[Source data]

------

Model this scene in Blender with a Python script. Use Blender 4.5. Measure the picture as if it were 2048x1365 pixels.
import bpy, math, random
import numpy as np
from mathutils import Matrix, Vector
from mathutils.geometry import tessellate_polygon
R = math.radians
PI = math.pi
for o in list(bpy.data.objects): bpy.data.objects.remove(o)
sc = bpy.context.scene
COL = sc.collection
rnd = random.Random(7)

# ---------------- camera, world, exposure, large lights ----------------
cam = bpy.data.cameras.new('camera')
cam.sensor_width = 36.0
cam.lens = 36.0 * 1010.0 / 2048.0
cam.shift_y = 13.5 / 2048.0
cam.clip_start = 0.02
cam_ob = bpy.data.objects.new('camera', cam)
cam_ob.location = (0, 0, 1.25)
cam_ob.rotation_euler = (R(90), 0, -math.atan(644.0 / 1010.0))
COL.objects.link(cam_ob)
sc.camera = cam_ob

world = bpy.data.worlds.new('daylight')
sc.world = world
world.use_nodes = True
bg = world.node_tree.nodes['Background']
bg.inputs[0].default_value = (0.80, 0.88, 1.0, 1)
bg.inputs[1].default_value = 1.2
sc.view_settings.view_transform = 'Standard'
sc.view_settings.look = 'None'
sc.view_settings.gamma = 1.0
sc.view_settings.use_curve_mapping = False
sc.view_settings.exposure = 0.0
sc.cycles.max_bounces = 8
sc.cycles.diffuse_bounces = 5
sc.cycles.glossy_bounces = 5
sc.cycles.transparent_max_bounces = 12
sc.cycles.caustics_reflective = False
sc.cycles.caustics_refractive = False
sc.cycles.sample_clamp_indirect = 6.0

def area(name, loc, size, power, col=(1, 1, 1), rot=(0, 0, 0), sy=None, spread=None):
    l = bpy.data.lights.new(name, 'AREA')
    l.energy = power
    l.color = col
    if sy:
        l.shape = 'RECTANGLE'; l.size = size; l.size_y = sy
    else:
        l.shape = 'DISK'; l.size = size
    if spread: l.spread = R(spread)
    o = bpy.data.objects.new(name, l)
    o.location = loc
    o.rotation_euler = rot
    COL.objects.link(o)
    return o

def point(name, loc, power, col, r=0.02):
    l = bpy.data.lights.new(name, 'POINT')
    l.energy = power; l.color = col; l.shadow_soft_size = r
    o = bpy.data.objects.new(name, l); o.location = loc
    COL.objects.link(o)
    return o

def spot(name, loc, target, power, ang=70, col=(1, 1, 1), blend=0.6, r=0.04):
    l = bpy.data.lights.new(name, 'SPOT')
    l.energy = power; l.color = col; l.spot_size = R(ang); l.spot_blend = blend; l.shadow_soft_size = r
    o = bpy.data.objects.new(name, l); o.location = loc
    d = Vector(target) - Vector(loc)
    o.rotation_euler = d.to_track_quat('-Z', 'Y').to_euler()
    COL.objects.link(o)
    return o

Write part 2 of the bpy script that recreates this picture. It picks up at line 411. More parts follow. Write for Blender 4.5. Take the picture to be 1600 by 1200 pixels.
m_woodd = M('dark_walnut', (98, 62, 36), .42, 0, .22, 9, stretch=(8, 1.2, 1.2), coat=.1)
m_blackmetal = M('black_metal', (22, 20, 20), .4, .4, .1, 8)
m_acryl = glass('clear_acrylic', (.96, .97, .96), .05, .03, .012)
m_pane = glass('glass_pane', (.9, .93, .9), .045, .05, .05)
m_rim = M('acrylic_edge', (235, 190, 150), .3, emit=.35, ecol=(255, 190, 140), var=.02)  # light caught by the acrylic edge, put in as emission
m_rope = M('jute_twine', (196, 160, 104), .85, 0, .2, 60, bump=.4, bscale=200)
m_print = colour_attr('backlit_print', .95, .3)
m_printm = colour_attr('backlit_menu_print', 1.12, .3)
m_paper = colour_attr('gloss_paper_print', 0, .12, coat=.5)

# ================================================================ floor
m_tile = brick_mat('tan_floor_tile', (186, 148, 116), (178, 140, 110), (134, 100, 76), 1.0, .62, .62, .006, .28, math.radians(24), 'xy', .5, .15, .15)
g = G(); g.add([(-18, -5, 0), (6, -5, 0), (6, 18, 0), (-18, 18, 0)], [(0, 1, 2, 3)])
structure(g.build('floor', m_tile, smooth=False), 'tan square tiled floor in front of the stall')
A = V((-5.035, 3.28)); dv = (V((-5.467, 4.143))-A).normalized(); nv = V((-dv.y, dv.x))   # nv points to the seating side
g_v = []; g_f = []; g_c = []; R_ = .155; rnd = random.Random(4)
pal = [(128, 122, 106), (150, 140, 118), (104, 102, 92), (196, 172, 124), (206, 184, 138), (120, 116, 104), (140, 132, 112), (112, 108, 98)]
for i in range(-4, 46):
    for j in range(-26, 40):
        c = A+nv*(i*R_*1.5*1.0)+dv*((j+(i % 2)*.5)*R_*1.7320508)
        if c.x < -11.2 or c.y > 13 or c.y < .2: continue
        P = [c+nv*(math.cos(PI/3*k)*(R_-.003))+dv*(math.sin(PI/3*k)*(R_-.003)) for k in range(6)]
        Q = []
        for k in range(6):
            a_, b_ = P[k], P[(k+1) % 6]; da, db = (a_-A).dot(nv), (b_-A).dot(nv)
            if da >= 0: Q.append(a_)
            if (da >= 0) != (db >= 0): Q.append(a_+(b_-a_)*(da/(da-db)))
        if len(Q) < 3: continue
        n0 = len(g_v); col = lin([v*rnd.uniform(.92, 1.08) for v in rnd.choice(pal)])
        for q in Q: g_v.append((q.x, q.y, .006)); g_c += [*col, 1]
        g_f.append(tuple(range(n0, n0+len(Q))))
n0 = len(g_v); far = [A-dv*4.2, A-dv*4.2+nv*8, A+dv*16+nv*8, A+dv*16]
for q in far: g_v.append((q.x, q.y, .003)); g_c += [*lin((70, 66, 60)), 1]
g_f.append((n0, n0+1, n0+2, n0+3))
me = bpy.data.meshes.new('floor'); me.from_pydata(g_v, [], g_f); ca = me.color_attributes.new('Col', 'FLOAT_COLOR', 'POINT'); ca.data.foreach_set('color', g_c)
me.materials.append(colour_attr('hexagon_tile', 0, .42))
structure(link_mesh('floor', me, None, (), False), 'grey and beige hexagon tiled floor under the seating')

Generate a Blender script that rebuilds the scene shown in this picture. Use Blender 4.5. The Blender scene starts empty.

------

[What is being asked] Write out the entries above once more, without altering anything.

[Finished answer]
Model this scene in Blender with a Python script. Use Blender 4.5. Measure the picture as if it were 2048x1365 pixels.
import bpy, math, random
import numpy as np
from mathutils import Matrix, Vector
from mathutils.geometry import tessellate_polygon
R = math.radians
PI = math.pi
for o in list(bpy.data.objects): bpy.data.objects.remove(o)
sc = bpy.context.scene
COL = sc.collection
rnd = random.Random(7)

# ---------------- camera, world, exposure, large lights ----------------
cam = bpy.data.cameras.new('camera')
cam.sensor_width = 36.0
cam.lens = 36.0 * 1010.0 / 2048.0
cam.shift_y = 13.5 / 2048.0
cam.clip_start = 0.02
cam_ob = bpy.data.objects.new('camera', cam)
cam_ob.location = (0, 0, 1.25)
cam_ob.rotation_euler = (R(90), 0, -math.atan(644.0 / 1010.0))
COL.objects.link(cam_ob)
sc.camera = cam_ob

world = bpy.data.worlds.new('daylight')
sc.world = world
world.use_nodes = True
bg = world.node_tree.nodes['Background']
bg.inputs[0].default_value = (0.80, 0.88, 1.0, 1)
bg.inputs[1].default_value = 1.2
sc.view_settings.view_transform = 'Standard'
sc.view_settings.look = 'None'
sc.view_settings.gamma = 1.0
sc.view_settings.use_curve_mapping = False
sc.view_settings.exposure = 0.0
sc.cycles.max_bounces = 8
sc.cycles.diffuse_bounces = 5
sc.cycles.glossy_bounces = 5
sc.cycles.transparent_max_bounces = 12
sc.cycles.caustics_reflective = False
sc.cycles.caustics_refractive = False
sc.cycles.sample_clamp_indirect = 6.0

def area(name, loc, size, power, col=(1, 1, 1), rot=(0, 0, 0), sy=None, spread=None):
    l = bpy.data.lights.new(name, 'AREA')
    l.energy = power
    l.color = col
    if sy:
        l.shape = 'RECTANGLE'; l.size = size; l.size_y = sy
    else:
        l.shape = 'DISK'; l.size = size
    if spread: l.spread = R(spread)
    o = bpy.data.objects.new(name, l)
    o.location = loc
    o.rotation_euler = rot
    COL.objects.link(o)
    return o

def point(name, loc, power, col, r=0.02):
    l = bpy.data.lights.new(name, 'POINT')
    l.energy = power; l.color = col; l.shadow_soft_size = r
    o = bpy.data.objects.new(name, l); o.location = loc
    COL.objects.link(o)
    return o

def spot(name, loc, target, power, ang=70, col=(1, 1, 1), blend=0.6, r=0.04):
    l = bpy.data.lights.new(name, 'SPOT')
    l.energy = power; l.color = col; l.spot_size = R(ang); l.spot_blend = blend; l.shadow_soft_size = r
    o = bpy.data.objects.new(name, l); o.location = loc
    d = Vector(target) - Vector(loc)
    o.rotation_euler = d.to_track_quat('-Z', 'Y').to_euler()
    COL.objects.link(o)
    return o

Write part 2 of the bpy script that recreates this picture. It picks up at line 411. More parts follow. Write for Blender 4.5. Take the picture to be 1600 by 1200 pixels.
m_woodd = M('dark_walnut', (98, 62, 36), .42, 0, .22, 9, stretch=(8, 1.2, 1.2), coat=.1)
m_blackmetal = M('black_metal', (22, 20, 20), .4, .4, .1, 8)
m_acryl = glass('clear_acrylic', (.96, .97, .96), .05, .03, .012)
m_pane = glass('glass_pane', (.9, .93, .9), .045, .05, .05)
m_rim = M('acrylic_edge', (235, 190, 150), .3, emit=.35, ecol=(255, 190, 140), var=.02)  # light caught by the acrylic edge, put in as emission
m_rope = M('jute_twine', (196, 160, 104), .85, 0, .2, 60, bump=.4, bscale=200)
m_print = colour_attr('backlit_print', .95, .3)
m_printm = colour_attr('backlit_menu_print', 1.12, .3)
m_paper = colour_attr('gloss_paper_print', 0, .12, coat=.5)

# ================================================================ floor
m_tile = brick_mat('tan_floor_tile', (186, 148, 116), (178, 140, 110), (134, 100, 76), 1.0, .62, .62, .006, .28, math.radians(24), 'xy', .5, .15, .15)
g = G(); g.add([(-18, -5, 0), (6, -5, 0), (6, 18, 0), (-18, 18, 0)], [(0, 1, 2, 3)])
structure(g.build('floor', m_tile, smooth=False), 'tan square tiled floor in front of the stall')
A = V((-5.035, 3.28)); dv = (V((-5.467, 4.143))-A).normalized(); nv = V((-dv.y, dv.x))   # nv points to the seating side
g_v = []; g_f = []; g_c = []; R_ = .155; rnd = random.Random(4)
pal = [(128, 122, 106), (150, 140, 118), (104, 102, 92), (196, 172, 124), (206, 184, 138), (120, 116, 104), (140, 132, 112), (112, 108, 98)]
for i in range(-4, 46):
    for j in range(-26, 40):
        c = A+nv*(i*R_*1.5*1.0)+dv*((j+(i % 2)*.5)*R_*1.7320508)
        if c.x < -11.2 or c.y > 13 or c.y < .2: continue
        P = [c+nv*(math.cos(PI/3*k)*(R_-.003))+dv*(math.sin(PI/3*k)*(R_-.003)) for k in range(6)]
        Q = []
        for k in range(6):
            a_, b_ = P[k], P[(k+1) % 6]; da, db = (a_-A).dot(nv), (b_-A).dot(nv)
            if da >= 0: Q.append(a_)
            if (da >= 0) != (db >= 0): Q.append(a_+(b_-a_)*(da/(da-db)))
        if len(Q) < 3: continue
        n0 = len(g_v); col = lin([v*rnd.uniform(.92, 1.08) for v in rnd.choice(pal)])
        for q in Q: g_v.append((q.x, q.y, .006)); g_c += [*col, 1]
        g_f.append(tuple(range(n0, n0+len(Q))))
n0 = len(g_v); far = [A-dv*4.2, A-dv*4.2+nv*8, A+dv*16+nv*8, A+dv*16]
for q in far: g_v.append((q.x, q.y, .003)); g_c += [*lin((70, 66, 60)), 1]
g_f.append((n0, n0+1, n0+2, n0+3))
me = bpy.data.meshes.new('floor'); me.from_pydata(g_v, [], g_f); ca = me.color_attributes.new('Col', 'FLOAT_COLOR', 'POINT'); ca.data.foreach_set('color', g_c)
me.materials.append(colour_attr('hexagon_tile', 0, .42))
structure(link_mesh('floor', me, None, (), False), 'grey and beige hexagon tiled floor under the seating')

Generate a Blender script that rebuilds the scene shown in this picture. Use Blender 4.5. The Blender scene starts empty.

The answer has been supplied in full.